You can override the comfortable range in Settings ("Highest note") so the app respects your actual range — useful if you're playing alto or trumpet, both of which sit higher than tenor.
Tonality-aware transposition
For practice sessions, the transposition logic gets one more layer of nuance. Different scale types have different parent-key relationships:
- Major modes with multi-chord progressions (ii-V-I, turnarounds, rhythm changes) transpose to the parent major key. So an A Dorian ii-V-I doesn't transpose so the lick literally starts on A — it transposes to G major, the parent of A Dorian, so the chord progression Am7 → D7 → Gmaj7 still works as a real ii-V-I.
- Major modes with single-chord licks transpose directly to the modal root. A Dorian lick over Dm7 transposes so it starts on D.
- Non-major scales (blues, pentatonic, melodic minor, harmonic minor) transpose to the key, then snap any out-of-scale notes to the nearest scale tone, preferring flats when equidistant. This handles the case where a chromatic passing tone in the original would land on a sharp seventh in the new key — the snap nudges it to the actual scale member.
You don't have to think about any of this while you play. It happens automatically when the daily key changes or when you switch scale types in settings.
The algorithmic generator
When you set Side A's source to "Generated" or "Mixed," the algorithmic generator can produce new phrases on demand. The pipeline:
- Pick target notes for the strong beats. Every two beats, the generator chooses a chord tone to land on — picking by voice leading from the previous target so the line moves smoothly across chord changes.
- Connect the targets with approach patterns. Three strategies the generator picks between: a diatonic scale run, a chromatic approach (one or two half-step approaches into the target), or an arpeggio fill (chord tones between the two targets). The mix of strategies depends on the difficulty level.
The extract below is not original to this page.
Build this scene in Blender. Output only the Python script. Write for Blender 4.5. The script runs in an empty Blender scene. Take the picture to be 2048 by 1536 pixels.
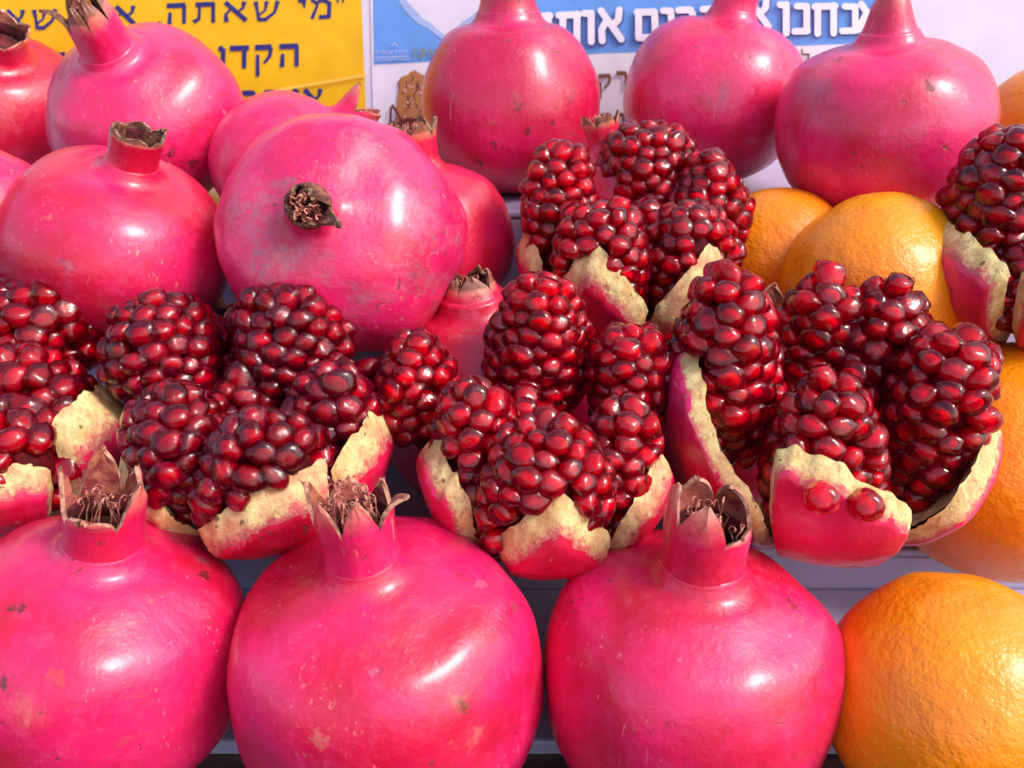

- Assign rhythms to the resulting note sequence, using rhythm types allowed by the current difficulty tier (quarters at level 1; eighths at level 3; triplets at level 5; sixteenths at level 7).
- Add articulation at higher levels — accents on target notes, ghost notes on weak-beat passing tones, legato on stepwise motion.
- Validate the result against contour rules (no excessive leaps without recovery, no wandering off the instrument's range, enough stepwise motion). If validation fails, retry up to five times. If all five fail, fall back to a simple scale fragment so you always get a phrase.
The generator is the source of variety. It will never repeat itself exactly — every new phrase is genuinely new — and at higher difficulty levels it produces lines that hold up against the curated library.
The mutator
There's also a mutator that can take an existing lick and produce variations:
- Rhythmic displacement — shift all note onsets by an eighth note, creating syncopation.
- Octave displacement — bump 25% of notes up or down an octave (skipping the first and last so the phrase still starts and ends recognizably).
- Truncation — keep the first 60% of the lick for a shorter practice fragment.
- Retrograde — reverse the pitch sequence while keeping the rhythm.
The mutator runs occasionally in mixed mode to refresh familiar licks. Each mutation is validated; if the result violates contour rules it gets thrown away.
Adding your own licks
Two ways to add to the library yourself:
Step entry at /entry. Pick a duration (whole, half, quarter, eighth, sixteenth, with triplet toggle), pick a pitch (with sharp/flat/natural), and the cursor advances. Add rests, set the bar count (1–4 bars), pick a name and a category. Notes are entered in your written pitch — what you'd see on your chart — and the app converts to concert pitch internally on save.
Record at /record. Play a phrase on your horn, the app captures the audio, runs the pitch detector and onset detector across it, and produces a transcription. Useful for capturing something you just figured out by ear.
Either way, your lick:
- Joins the library with a
usersource. - Can be tagged for Side B's 12-key drill.
- Can be transposed to any key like any curated lick.
- Counts toward your progress when you practice it.
- Stays on your local device (in
localStorage), and syncs to the cloud if you're signed in.
How licks are written under the hood (a peek)
If you're curious: each lick is a structured object with the following pieces:
- Notes — a sequence of pitches and rhythms. Pitches are MIDI numbers; rhythms are fractions like
[1, 8](eighth note) or[1, 12](triplet eighth). Using fractions instead of decimals avoids the floating-point errors that show up when you try to express a triplet as0.0833.... - Harmony — a sequence of chord segments, each with a chord (root + quality like
min7,7,maj7) and a scale (likemajor.dorian). - Difficulty — a level number, plus separate pitch-complexity and rhythm-complexity ratings.
- Category, tags, name, key — the metadata that helps the library organize and surface the lick.
You don't need to know any of this to use the app. It only matters if you're contributing licks at the source-code level (which is a developer task, not a user task).